I.ve just looked up the history of Red/Yellow cards. I was born in the UK in the 1970s and if you asked me I’d have said that they were completely ubiquitous my entire life. They weren’t used for most of the 1980s.

I wonder if going back to this would reduce all the diving and histrionics.

Maybe, but you’d pay with much more foul play allowed. At least there used to be much more uncalled fouls before yellow and red cards were introduced.

That is largely why there is such a cult of Pele. He got criminally mugged every run down the field, but just got up and limped back to position and made another run.

Yes. Of course that was before my time, but exceptional strikers like Pele, Eusebio, Di Stefano or Puskas must have been attacked and fouled relentlessly, in every game, hardly protected by the refs. But even I remember some defenders from the 70s and 80s that were mostly known as bone-crushers, though I don’t remember many names (which is not surprising because those guys usually don’t end up in any hall of fame). Maradona too still had to suffer a lot.

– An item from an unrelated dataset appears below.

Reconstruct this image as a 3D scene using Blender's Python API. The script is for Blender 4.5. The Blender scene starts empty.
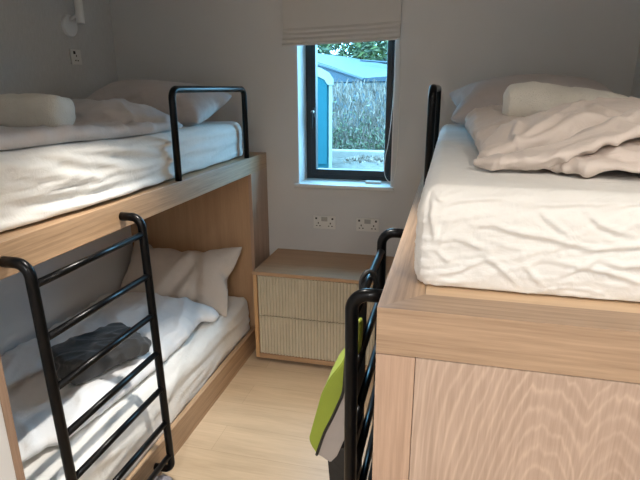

Referees had the power to warn or eject players for violent or illegal conduct long before the cards appeared. I can remember when match reports would talk about “bookings” (official warnings = yellow card) and “sendings off” (= red card). But it wasn’t always clear on the pitch, let alone in the stands, whether a player had been formally booked or just given an unofficial warning and the cards were introduced as a clear visual signal of what action had been taken.

I thought they were inspired by an incident at the 1966 World Cup, where a Russian referee (who spoke no Spanish) sent off an Argentine player (who spoke no English, let alone Russian) and an ad-hoc interpreter was needed to sort out the mess, but this site suggests that the inspiration was even earlier, when an English referee was in charge of an Italy-Chile game in 1962.